Since I have all three phases of flux, I can estimate the flux vector angle with some math and compare it to the sensor-derived rotor angle:

Digging into flux angle offset of the front-left motor a little more.

Both motors have some variation in flux angle offset, but the front-left varies more and is further from the nominal 90º. Except...when it's not. There are two five-second intervals where the average offset of the front-left flux looks like it returns to nearly 90º, both occurring either during or just after applying negative current. However, there's one more negative current pulse, earlier in the test drive, that does not have a flux angle shift. My troubleshooting neural network has been trained over many project iterations to interpret this as the signature of a mechanical problem.

Sure enough, I was able to grab the rotor of the front-left motor and twist with hand strength only (< 5Nm) enough to make the shaft move relative to the rotor can. It only moved about 5º, but that's 35edeg, which is about the offset I had been seeing in the data. The press fit had failed and it was relying on back-up set screws on flats to keep from completely slipping. I suspect this won't be the last motor to fail in this way. I pressed out the shaft, roughed up the surface a little, and pressed it back in with some Loctite 609. I also drilled a hole in the back that can potentially be tapped as a back-up plan. And finally I recalibrated everything and marked the shaft so I'll know if it slips again.

Reworked shaft, with a 1/4-20 tap drill (not going to tap it unless I absolutely have to), roughed surface, and press-fit augmented with Loctite 609, which should be good up to 25Nm for this surface area (4-5x margin).

After a few more test drives, it looks like it's holding. The front-left flux vs. sensor-derived angle looks much closer to the correct phase as well:

Phase A flux vs. sensor-derived angle after shaft rework.

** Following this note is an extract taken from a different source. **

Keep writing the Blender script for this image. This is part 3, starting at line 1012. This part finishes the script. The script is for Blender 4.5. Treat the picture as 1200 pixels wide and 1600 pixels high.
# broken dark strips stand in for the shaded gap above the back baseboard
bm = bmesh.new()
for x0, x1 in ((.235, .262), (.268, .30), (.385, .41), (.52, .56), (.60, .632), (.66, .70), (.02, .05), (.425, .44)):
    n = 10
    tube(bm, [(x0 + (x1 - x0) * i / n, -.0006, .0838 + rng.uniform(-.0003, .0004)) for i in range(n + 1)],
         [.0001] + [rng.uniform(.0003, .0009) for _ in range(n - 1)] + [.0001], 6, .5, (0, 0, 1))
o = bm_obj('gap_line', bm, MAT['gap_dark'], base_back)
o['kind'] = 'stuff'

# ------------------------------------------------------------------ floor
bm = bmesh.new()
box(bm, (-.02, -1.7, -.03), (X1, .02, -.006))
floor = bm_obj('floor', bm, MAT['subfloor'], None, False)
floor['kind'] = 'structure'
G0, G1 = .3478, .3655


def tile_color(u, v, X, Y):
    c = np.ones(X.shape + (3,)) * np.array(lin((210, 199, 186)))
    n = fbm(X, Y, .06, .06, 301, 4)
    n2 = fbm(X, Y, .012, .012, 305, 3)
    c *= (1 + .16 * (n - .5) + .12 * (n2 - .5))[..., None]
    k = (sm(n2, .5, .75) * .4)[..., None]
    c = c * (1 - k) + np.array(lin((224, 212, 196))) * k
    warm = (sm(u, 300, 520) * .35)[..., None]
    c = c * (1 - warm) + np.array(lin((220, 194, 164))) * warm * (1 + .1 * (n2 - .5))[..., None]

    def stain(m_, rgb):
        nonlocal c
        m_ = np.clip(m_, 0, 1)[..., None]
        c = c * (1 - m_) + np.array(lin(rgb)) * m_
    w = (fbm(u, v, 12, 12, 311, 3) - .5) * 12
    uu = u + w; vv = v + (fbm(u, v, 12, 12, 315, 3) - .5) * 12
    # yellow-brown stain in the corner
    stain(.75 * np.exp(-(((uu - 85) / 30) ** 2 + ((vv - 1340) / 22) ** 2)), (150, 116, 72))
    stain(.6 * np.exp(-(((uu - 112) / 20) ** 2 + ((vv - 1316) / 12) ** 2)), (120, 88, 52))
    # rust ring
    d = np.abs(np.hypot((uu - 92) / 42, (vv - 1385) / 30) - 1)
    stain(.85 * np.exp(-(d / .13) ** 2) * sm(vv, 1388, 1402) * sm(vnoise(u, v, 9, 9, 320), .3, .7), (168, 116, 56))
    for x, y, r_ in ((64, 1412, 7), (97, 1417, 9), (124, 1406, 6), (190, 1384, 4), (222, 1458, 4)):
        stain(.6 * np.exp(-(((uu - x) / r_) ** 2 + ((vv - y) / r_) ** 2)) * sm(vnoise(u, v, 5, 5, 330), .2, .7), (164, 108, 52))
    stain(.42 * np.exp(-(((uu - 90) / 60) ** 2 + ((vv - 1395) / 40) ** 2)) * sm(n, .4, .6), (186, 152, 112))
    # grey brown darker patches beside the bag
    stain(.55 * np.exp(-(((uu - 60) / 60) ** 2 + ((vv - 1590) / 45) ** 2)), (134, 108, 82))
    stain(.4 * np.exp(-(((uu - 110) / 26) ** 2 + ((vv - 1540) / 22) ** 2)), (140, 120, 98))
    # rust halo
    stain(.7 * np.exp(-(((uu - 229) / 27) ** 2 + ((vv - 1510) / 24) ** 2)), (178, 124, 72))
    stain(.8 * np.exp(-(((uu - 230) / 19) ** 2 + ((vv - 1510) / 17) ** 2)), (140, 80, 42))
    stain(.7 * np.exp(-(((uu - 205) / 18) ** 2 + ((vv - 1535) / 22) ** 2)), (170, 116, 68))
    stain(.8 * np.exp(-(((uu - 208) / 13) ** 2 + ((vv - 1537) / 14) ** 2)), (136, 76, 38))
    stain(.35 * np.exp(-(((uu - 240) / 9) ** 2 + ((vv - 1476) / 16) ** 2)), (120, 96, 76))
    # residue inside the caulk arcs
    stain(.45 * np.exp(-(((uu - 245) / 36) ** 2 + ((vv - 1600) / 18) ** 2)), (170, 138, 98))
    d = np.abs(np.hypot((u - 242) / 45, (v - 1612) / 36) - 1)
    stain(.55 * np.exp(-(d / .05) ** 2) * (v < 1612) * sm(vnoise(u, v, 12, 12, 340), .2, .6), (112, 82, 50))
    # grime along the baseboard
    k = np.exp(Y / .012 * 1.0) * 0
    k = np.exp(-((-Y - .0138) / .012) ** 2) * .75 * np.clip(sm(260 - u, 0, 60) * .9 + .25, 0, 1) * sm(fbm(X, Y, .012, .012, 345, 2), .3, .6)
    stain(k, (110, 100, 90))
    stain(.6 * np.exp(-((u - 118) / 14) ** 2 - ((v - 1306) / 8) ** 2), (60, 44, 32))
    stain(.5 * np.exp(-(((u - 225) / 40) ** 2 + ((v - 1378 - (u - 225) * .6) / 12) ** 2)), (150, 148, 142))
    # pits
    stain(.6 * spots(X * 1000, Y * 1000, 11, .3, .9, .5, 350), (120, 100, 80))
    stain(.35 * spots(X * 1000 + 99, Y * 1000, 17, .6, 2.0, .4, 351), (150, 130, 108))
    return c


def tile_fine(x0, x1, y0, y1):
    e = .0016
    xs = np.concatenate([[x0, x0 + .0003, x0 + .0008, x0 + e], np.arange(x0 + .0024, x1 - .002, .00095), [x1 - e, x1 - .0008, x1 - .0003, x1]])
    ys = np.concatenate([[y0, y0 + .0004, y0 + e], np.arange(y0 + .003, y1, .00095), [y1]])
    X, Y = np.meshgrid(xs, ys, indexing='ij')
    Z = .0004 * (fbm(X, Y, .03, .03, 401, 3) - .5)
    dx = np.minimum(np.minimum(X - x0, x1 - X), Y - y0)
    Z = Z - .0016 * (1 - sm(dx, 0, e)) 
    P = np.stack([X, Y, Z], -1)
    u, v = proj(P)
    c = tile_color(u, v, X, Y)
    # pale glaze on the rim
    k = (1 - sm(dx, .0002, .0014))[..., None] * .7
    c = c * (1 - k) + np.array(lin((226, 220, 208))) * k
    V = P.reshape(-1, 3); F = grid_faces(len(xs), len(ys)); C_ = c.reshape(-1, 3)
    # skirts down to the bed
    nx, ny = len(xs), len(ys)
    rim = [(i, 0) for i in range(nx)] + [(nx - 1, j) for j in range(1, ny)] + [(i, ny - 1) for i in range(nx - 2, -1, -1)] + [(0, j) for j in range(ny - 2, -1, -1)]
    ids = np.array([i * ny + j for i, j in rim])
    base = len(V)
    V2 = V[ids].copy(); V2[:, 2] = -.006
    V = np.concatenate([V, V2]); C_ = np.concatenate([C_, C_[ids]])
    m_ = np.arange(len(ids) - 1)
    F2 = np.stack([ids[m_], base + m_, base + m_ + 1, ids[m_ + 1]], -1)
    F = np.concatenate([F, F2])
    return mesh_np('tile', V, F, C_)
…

There's still a +/-10edeg offset from nominal, which could be from calibration accuracy or static biases like normal shaft twisting. It might be worth investigating more, but it's not enough offset to create any noticeable torque steer on the front wheel drive, so I'm satisfied for now. I will preemptively do the same rework on the remaining three motor shafts.

One other interesting cross-plot to look at is the Q- and D-axis voltage as a function of speed. I mentioned above that the current controller attempts to align the current vector with the back EMF vector by manipulating the voltage vector, the basis of field-oriented control. Due to the electrical time constant (L/R) of the motor, the voltage must lead the back EMF by a varying amount. This shows up as negative D-axis voltage increasing in magnitude with speed (and current).

Jitter 3D  plot of the voltage vector operating curve.

At 80A and 2500erad/s (~3400rpm and ~27mph), the voltage vector is already leading by 45º, with 12V on both axes. This gives me a rough estimate for the motor's synchronous inductance.

Along with the measured resistance (32mΩ) and flux amplitude (5mWb), this is all that's required for a first-order motor model, and thus a torque-speed curve. Running this through the gear ratio, the force-speed curve at the ground should look something like:

The inductance has a large impact on the maximum speed at which 120A can be driven into the motor in-phase with the back EMF. This determines the maximum power, since above this speed the force drops off faster than the speed increases. The top speed is wherever on the curve the drag forces equal the motor force, probably in the 40-45mph range. This is all without using third harmonic injection, which gives an extra 15% voltage overhead (for the cost of higher peak battery power, of course). If I do turn that on, it will probably come with a gear ratio change to put that extra 15% toward more torque, not more speed.

That's all I wanted to check before building up the second motor controller for the rear wheel drive. I'm very eager to see how it handles with 4WD, and how close to this force-speed curve I can actually get.